To the Editor: I love your magazine! I’ve been in the game industry since 1991, but I’ve been a grognard wargamer since I was a teenager in the 1970s. I wanted to point out a few inaccuracies in the “Les Grognards” article by Allen Varney. First, a minor point, but Strategy & Tactics magazine is now up to issue 232, not 228.
Also, while the number of people in the hobby certainly has declined, the production of new games is even more vital than it was when I first started playing over 30 years ago. In fact, if you do a search for wargames by year published you will see that from 1976 to 1985 there was an average of more than 90 games a year. From 1986 to 1995, it dropped to about 85 a year. But from 1996 to 2005, it jumped to more than 130 games a year! In fact, in just the last two years, the average is over 200 games a year! Granted, many of these are small run, desktop publishing efforts, but companies like GMT, Avalanche Press, Clash of Arms, Decision Games, Columbia Games, Days of Wonder, Eagle Games and Phalanx Games continue to publish numerous high production value, high quality “professional” titles. So, more games on more subjects reaching a smaller audience. It’s weird.

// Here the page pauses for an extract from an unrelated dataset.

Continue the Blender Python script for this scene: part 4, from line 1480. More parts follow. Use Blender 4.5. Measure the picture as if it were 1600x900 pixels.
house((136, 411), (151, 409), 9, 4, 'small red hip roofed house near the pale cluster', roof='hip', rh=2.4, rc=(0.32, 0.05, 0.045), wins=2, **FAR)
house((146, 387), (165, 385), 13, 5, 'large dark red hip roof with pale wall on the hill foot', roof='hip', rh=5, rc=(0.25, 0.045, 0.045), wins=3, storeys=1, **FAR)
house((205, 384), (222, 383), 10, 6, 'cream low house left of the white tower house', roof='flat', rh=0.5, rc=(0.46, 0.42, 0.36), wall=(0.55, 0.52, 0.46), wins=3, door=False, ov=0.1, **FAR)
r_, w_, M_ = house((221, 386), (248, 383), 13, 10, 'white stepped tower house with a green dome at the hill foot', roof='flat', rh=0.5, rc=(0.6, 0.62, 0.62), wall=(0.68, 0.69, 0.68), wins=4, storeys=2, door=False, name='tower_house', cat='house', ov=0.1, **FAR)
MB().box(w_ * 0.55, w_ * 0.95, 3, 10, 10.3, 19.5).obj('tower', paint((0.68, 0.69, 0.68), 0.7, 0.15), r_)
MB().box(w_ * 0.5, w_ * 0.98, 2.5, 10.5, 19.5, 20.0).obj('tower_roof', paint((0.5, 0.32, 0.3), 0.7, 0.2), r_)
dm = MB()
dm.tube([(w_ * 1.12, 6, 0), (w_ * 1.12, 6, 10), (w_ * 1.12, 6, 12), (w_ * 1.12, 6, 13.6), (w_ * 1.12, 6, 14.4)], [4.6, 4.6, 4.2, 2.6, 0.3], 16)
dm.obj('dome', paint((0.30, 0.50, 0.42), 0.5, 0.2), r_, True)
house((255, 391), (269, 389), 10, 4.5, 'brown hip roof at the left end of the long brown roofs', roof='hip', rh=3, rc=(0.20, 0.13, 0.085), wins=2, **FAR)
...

Another thing: If you live in a large metropolitan area such as the S.F. Bay Area, you will find dozens of potential opponents. I’m part of a group of nine gamers who get together almost every week, and I know of several other groups. My group plays the whole range of games, from beer ‘n’ pretzels games that can be completed in one sitting, to the multi-map monsters that take hours for a single turn. As your article notes, the more serious simulation games are amazing learning tools, and as such have found their place in our nation’s military academies and staff colleges.
-David Wessman
To the Editor: First, thank you for another wonderful issue. The magazine has been strong from day one and shows no signs of slowing down. One area that I hope you will start covering more is the international game scene. Having just come back from the Korea Game Conference, I sense that our American insularity and ignorance is hurting this industry.
While personally being relegated to the ever-shrinking grognard ghetto was not surprising, Mr. Tynes’ article, “Why We Fight,” was a depressing eye-opener. Within the past year, I read another article citing that MBA’s leave the degree program with lower ethics than when they enter. And, with the ongoing concern about violence in games, perhaps we should be a little more thoughtful about what kind of a creative industry we are building.
Game creation is an art. However, if it is going to grow as a form, it needs to move past the basest animal goal – kill or be killed. For all of the tools game developers have at their disposal, today’s games emotional range seems to be all the way from “Boo!” to “Argh!” and “Die!”
I’m not advocating censorship, but the philosophy “games for game’s sake” seems pretty thin, given the overall artistic poverty of what is being produced today. While it is a choice to simply follow the bottom line, we all do live in the world and it should have some impact on our work.
Just like with films and books and paintings, you “earn” your right to mature themes with mature artistry – otherwise it is simply exploitation.
-Steven Davis
From The Lounge: I wonder how important wargames are for countries that haven’t got a recent war history. I live in a country that had to fight for its independence, like all countries in North and South America. But that was 200 years ago, and lately we haven’t had any kind of military conflicts. The U.S., on the other hand, has had its share of conflicts in the last 50 years, provoked or not. That leaves a mark on the people that live there, for those who were there physically, or for those who are related to them. Having this in mind, wargames for those people have a different meaning.
For the rest of us, who haven’t been in or lived a war, wargames are just one of the many kinds of games we can play. Do we take them lightly? I don’t know. Games are games, that’s my point of view. But what does it means for someone who was actually there, in the real thing?